Going Deep With Murphy Oil CEO Roger Jenkins

by Roby Brock ([email protected]) 753 views 

Roger Jenkins is the first deepwater drilling expert to lead Murphy Oil Corp. as he took the CEO helm at the end of the Murphy USA spin-off period.

Jenkins, a diehard LSU fan, is as passionate about work as he is about his Bayou Bengals. The 53-year old Franklin Tongue, La. native succeeded Steve Cossé, who joined Murphy Oil in 1991 as general counsel.

“I’m not a workaholic, but I’m a worry-a-holic,” says Jenkins, who describes his leadership style as hands-on and keeping constant contact with managers. “I worry about things about work all the time. Work is my life, really. I’m not one to hang back in my room and read things. I like to go see the people who are doing the work and gain insight from them.”

Married with two children, Jenkins isn’t much into hunting and fishing, but he does play golf. And, as an avid LSU tailgater, Jenkins shares one thing in common with nearly every Arkansas Razorback fan.

“My hatred is really all about Alabama,” he jokes about his SEC football passion.

He travels to most LSU football games – home and away – throughout the fall.

FIRST HOOKED
His father was the comptroller of a large company and Jenkins says that as young man he recognized the benefits and job security that could come with a corporate job. The oil industry was popular in the Louisiana Gulf and while in college, he went on a drilling rig and got hooked on the industry.

He received a degree in petroleum engineering from LSU and started a deepwater drilling career that included stints with Texaco and eventually Chevron/Texaco when the two companies merged.

That merger led Jenkins to Murphy Oil. He headed up the El Dorado firm’s Malaysian Kikeh operations for six years during a crucial – and successful – venture in that region’s oil and gas fields.

“Malaysia speaks to what Murphy’s all about. We’re an exploration driven company. We seek places that are under-explored with big potential,” Jenkins said, noting that the company has historically taken a lot of risks that have paid off. “It’s one of the reasons I wanted to come to Murphy and its one of the reasons we’re able to attract people today.”

PURE-PLAY
With the spin-off in effect, Murphy Oil will become the pure-play exploration company that many of its bigger rivals have also transitioned to.

“It will allow us to be in a peer group where we will have a very large exploration portfolio for our size. Today, people are being rewarded by focusing in on one thing,” Jenkins said. “The idea of an integrated oil company is not being viewed upon as favorably by the investment world.”

For years, the oil and gas industry have been transitioning as traditional fields and plays have shrunk. New technology, such as shale drilling, is redefining the market and creating new sources of output crucial to the world’s energy supply.
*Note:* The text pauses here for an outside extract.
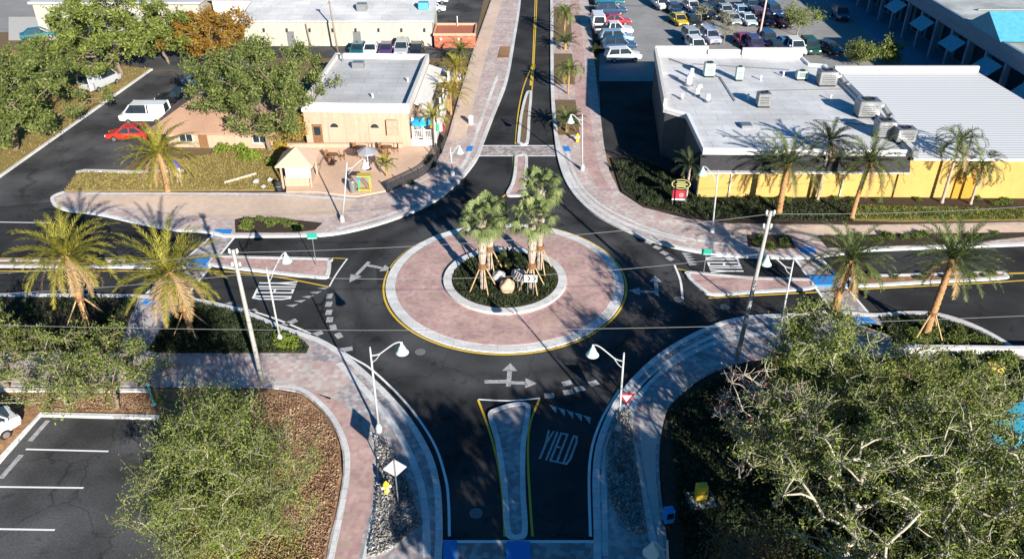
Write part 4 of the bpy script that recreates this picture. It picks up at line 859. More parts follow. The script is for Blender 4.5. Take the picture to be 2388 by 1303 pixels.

Jenkins and leaders of companies like his are modern-day explorers looking for a different type of treasure than gold doubloons at the bottom of the sea.

“We continue to find oil over the world,” he says. “There is still continued exploration success among almost all margins, such as Brazil, West Africa, Gulf of Mexico and Australia… The main thing for us is we’ll remain an explorer.”